## WHAT IS ASKED
The lines from the top of the material below through the line containing "60, 30, 'olive" are to be printed exactly, with pictures omitted.

## DATA BLOCK

....................

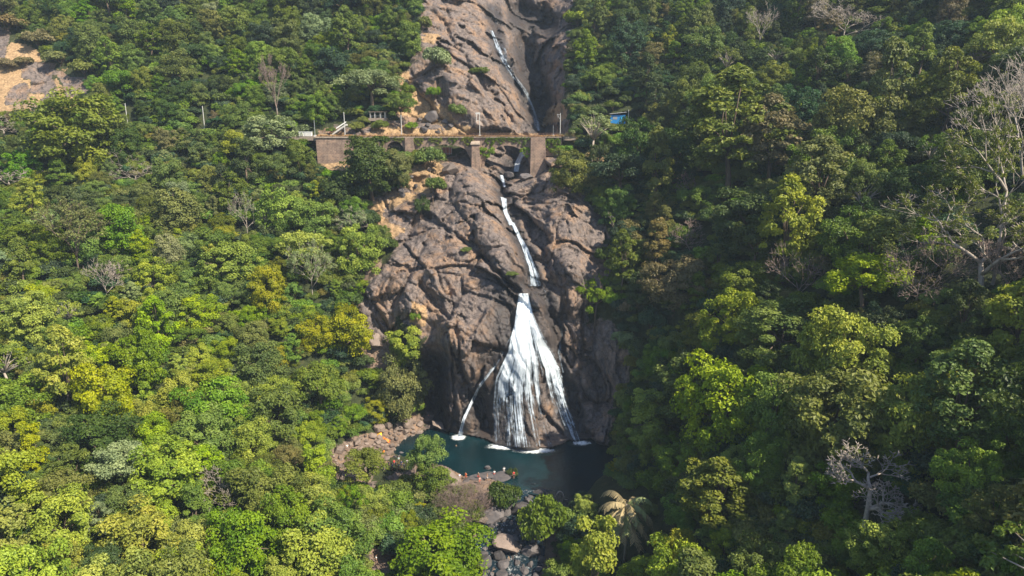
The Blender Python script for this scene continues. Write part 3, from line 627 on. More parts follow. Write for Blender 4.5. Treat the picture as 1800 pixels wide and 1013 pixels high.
    H('umbrella', 2, 1515, 560, 450, 150, 'bright yellow-green', 'flat-topped yellow-green tree below the leafless brush')
    H('wispy', 3, 1430, 400, 250, 130, 'olive green', 'olive upright tree in the middle of the right slope')
    H('column', 0, 1410, 180, 128, 34, 'fresh green', 'small bright green creeper-covered tree on the right slope')
    for u, vb, w, hgt, c, l in ((722, 868, 60, 30, 'olive green', 'olive bush below the crowd'), (775, 912, 62, 36, 'mid green', 'green bush in front of the big smooth boulder'), (700, 905, 60, 40, 'fresh green', 'fresh green bush lower left of the crowd'), (745, 890, 54, 34, 'olive green', 'olive bush between the crowd and the leafless bush'), (822, 872, 36, 18, 'olive green', 'thin olive bush in front of the two bathers by the boulder'),
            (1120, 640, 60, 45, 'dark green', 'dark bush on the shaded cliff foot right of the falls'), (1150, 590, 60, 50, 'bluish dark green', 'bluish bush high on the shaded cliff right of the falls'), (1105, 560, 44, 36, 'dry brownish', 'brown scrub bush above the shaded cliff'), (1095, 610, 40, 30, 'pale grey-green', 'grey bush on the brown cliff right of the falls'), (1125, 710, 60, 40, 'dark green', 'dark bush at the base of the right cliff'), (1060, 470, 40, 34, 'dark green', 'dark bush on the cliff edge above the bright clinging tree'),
            (20, 60, 60, 30, 'dry brownish', 'brown scrub above the dry grass outcrop, left one'), (70, 88, 60, 34, 'dry brownish', 'brown scrub above the dry grass outcrop, right one'), (45, 120, 34, 20, 'dry brownish', 'small grey-brown bush in the dry grass'), (105, 118, 50, 28, 'olive green', 'olive bush above the grey slabs of the outcrop'), (12, 125, 40, 20, 'dry brownish', 'low twiggy bush at the left edge of the dry grass'), (150, 138, 50, 30, 'olive green', 'olive bush right of the grey slabs'),
            (900, 488, 24, 10, 'mid green', 'sparse plant on the ledge beside the upper stage of the fall'), (820, 445, 22, 10, 'mid green', 'small plants in the long diagonal crack')):
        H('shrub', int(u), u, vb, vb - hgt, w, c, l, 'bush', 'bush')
    for u, vb, w, hgt, c, l in ((582, 236, 20, 12, 'mid green', 'small bush at the foot of the stairway'), (628, 234, 30, 18, 'olive green', 'olive bush on the track side left of the shelter'), (668, 235, 34, 22, 'mid green', 'green bush on the track side under the shelter'), (640, 222, 24, 16, 'olive green', 'scrubby bush on the tan bank behind the track'), (724, 232, 26, 16, 'fresh green', 'bright bush at the rock edge right of the shelter')):
        H('shrub', int(u), u, vb, vb - hgt, w, c, l, 'bush', 'bush')
    for u, vb, w, hgt, c, l in ((1050, 208, 34, 22, 'dark green', 'dark bush left of the blue hut'), (1078, 196, 36, 18, 'mid green', 'green bush just above the blue hut'), (1124, 204, 36, 22, 'dark green', 'dark bush right of the pale mast by the hut'), (1066, 232, 34, 16, 'olive green', 'olive bush below the left corner of the blue hut'), (1092, 238, 36, 18, 'mid green', 'green bush directly below the blue hut'), (1118, 234, 34, 18, 'olive green', 'olive bush below the pale mast by the hut'), (1100, 186, 30, 18, 'dark green', 'dark bush behind the pale mast by the hut'), (1035, 236, 30, 18, 'olive green', 'olive bush at the end of the track right of the bridge')):
        H('shrub', int(u), u, vb, vb - hgt, w, c, l, 'bush', 'bush')
    B = bare
    B(1, 1725, 515, 330, .85, 'huge pale-trunked tree with half-bare spreading limbs near the right edge', w=330, r0=.62, levels=6, leafy=('olive green', 560, 1.1), name='half_bare_tree', trunkf=.38)
    B(2, 1745, 500, 180, .7, 'tall straight pale tree with thin foliage behind the huge one', w=230, r0=.45, levels=5, leafy=('olive green', 380, 1.0), name='half_bare_tree', trunkf=.55)
    B(3, 1800, 330, 85, .8, 'leafless purplish tree leaning in at the upper right edge', w=280, levels=6, mat=M_PALE, lean=-.25, r0=.4)
    B(4, 1610, 540, 405, .9, 'leafless purplish brush tree below the huge pale tree', w=170, levels=6, mat=M_TWIG, trunkf=.25)
    B(5, 1400, 530, 425, .9, 'leafless grey tree in the shade of the right slope', w=120, levels=5, mat=M_TWIG, trunkf=.3)
    B(6, 1515, 955, 785, .95, 'leafless white-trunked tree with level limbs below the spur', w=150, levels=6, flat=.98, r0=.42, trunkf=.68)
    B(7, 1335, 90, 5, .7, 'leafless pale tree at the top of the right slope', w=60, levels=5)
    B(8, 1482, 80, 0, .9, 'wide leafless pale tree at the top right', w=140, levels=6, flat=.8)
    B(9, 1215, 345, 300, .9, 'small leafless leaning tree on the shaded right slope', w=62, levels=5, lean=-.6, mat=M_TWIG)
    B(10, 1215, 440, 385, .9, 'leafless twiggy tree halfway down the right slope', w=90, levels=5, lean=-.5, mat=M_TWIG)
    B(11, 1770, 520, 410, .9, 'leafless purplish brush at the right edge under the huge tree', w=120, levels=6, mat=M_TWIG, trunkf=.25)
    B(12, 488, 208, 98, .45, 'tall leafless brown tree above the railway', w=58, levels=6, mat=M_TWIG, flat=.2, trunkf=.35)
    B(13, 240, 322, 262, .95, 'white-limbed leafless tree spreading below the railway', w=100, levels=5, flat=.9, trunkf=.3, r0=.28)
    B(14, 436, 418, 335, .85, 'white-trunked forked tree with thin crown mid-slope', w=75, levels=5, r0=.22, leafy=('pale grey-green', 60, .7))
    B(15, 140, 492, 345, .7, 'tall tree with visible brown trunk and broad thin crown', w=120, levels=5, mat=M_BARK, r0=.3, leafy=('olive green', 260, 1.4), trunkf=.5, name='half_bare_tree')
    B(16, 190, 532, 455, .8, 'small grey leafless tree in front of the left slope crowns', w=80, levels=5, r0=.18)
    B(17, 550, 530, 420, .7, 'pale grey-green thin tree left of the cliff', w=90, levels=5, r0=.2, leafy=('pale grey-green', 240, 1.2), name='half_bare_tree')
    B(18, 20, 335, 285, .9, 'low white-limbed bare tree at the left edge under the railway', w=110, levels=5, flat=.9)
    B(19, 8, 245, 195, .9, 'bare forked tree at the far left edge', w=90, levels=5, flat=.9)
    B(20, 45, 210, 170, .9, 'white forked tree in front of the dry grass outcrop', w=60, levels=5)
    B(21, 625, 420, 360, .8, 'pale half-bare tree by the upper left cliff edge', w=90, levels=5, r0=.18, leafy=('pale grey-green', 160, 1.), name='half_bare_tree')
    B(22, 812, 925, 840, .8, 'leafless brown twiggy bush beside the outlet boulders', w=118, levels=6, mat=M_TWIG, trunkf=.12, flat=.3, fork=4, name='bare_bush', cat='bush')
    B(23, 385, 905, 815, .9, 'leafless grey branches poking from the lower left canopy', w=90, levels=5)
    B(24, 1078, 410, 372, .6, 'small pale forked tree on the cliff edge right of the falls', w=26, levels=4, leafy=('fresh green', 40, .6))
    B(25, 972, 350, 320, .9, 'leafless scrub on the dark rock right of the stream', w=45, levels=5, mat=M_TWIG, trunkf=.2, name='bare_bush', cat='bush')
    B(26, 1160, 505, 470, .9, 'leafless scrub on the dark cliff right of the falls', w=50, levels=5, mat=M_TWIG, trunkf=.2, name='bare_bush', cat='bush')
    # drooping palm
    P = at(1097, 992); _, _, d = project(P); mark(1097, 820, 992, 170, d); Hm = 118/FPX*d; t = thing('palm_tree', 'straw-coloured palm with drooping fronds right of the rocky stream', 'palm tree', tuple(map(float, P)))
    b = MB(); b.tube([(0, 0, -1), (.1, 0, Hm*.4), (0, 0, Hm)], [.26, .2, .15], 8); b.build('trunk', M_PALE, t, smooth=True)
    r = random.Random(5)
    for k in range(36):
        b = MB(); a = k*2.4; up_ = 1.3 - k/36*1.1; z0 = Hm*(1 - .009*k) - .1; L = r.uniform(3.2, 5.2); dirv = Vector((math.cos(a), math.sin(a), 0)); pts = []
        for i in range(9):
            q = i/8; pts.append(Vector((0, 0, z0)) + dirv*L*(q*.95) + Vector((0, 0, L*(up_*q*.95 - 1.15*q*q))))
        b.tube(pts, [.05*(1 - .08*i) for i in range(9)], 4); side = Vector((-dirv.y, dirv.x, 0)); V = []; Fc = []
        for i in range(1, 9):
            for h in range(3):
                p = pts[i - 1].lerp(pts[i], h/3)
                for sg in (-1, 1):
                    e = p + side*sg*.75*r.uniform(.7, 1.1) + Vector((0, 0, -.85*r.uniform(.5, 1.2))) + dirv*.25; w = (pts[i] - pts[i - 1]).normalized()*.11; n0 = len(V)
                    V += [p - w, p + w, e + w*.6, e - w*.6]; Fc.append((n0, n0 + 1, n0 + 2, n0 + 3))
        b.add(V, Fc); b.build('frond', M_STRAW if k % 5 else M_PALMG, t)
    mark(1097, 835, 992, 110, d)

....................

## ANSWER TO THE TASK
The Blender Python script for this scene continues. Write part 3, from line 627 on. More parts follow. Write for Blender 4.5. Treat the picture as 1800 pixels wide and 1013 pixels high.
    H('umbrella', 2, 1515, 560, 450, 150, 'bright yellow-green', 'flat-topped yellow-green tree below the leafless brush')
    H('wispy', 3, 1430, 400, 250, 130, 'olive green', 'olive upright tree in the middle of the right slope')
    H('column', 0, 1410, 180, 128, 34, 'fresh green', 'small bright green creeper-covered tree on the right slope')
    for u, vb, w, hgt, c, l in ((722, 868, 60, 30, 'olive green', 'olive bush below the crowd'), (775, 912, 62, 36, 'mid green', 'green bush in front of the big smooth boulder'), (700, 905, 60, 40, 'fresh green', 'fresh green bush lower left of the crowd'), (745, 890, 54, 34, 'olive green', 'olive bush between the crowd and the leafless bush'), (822, 872, 36, 18, 'olive green', 'thin olive bush in front of the two bathers by the boulder'),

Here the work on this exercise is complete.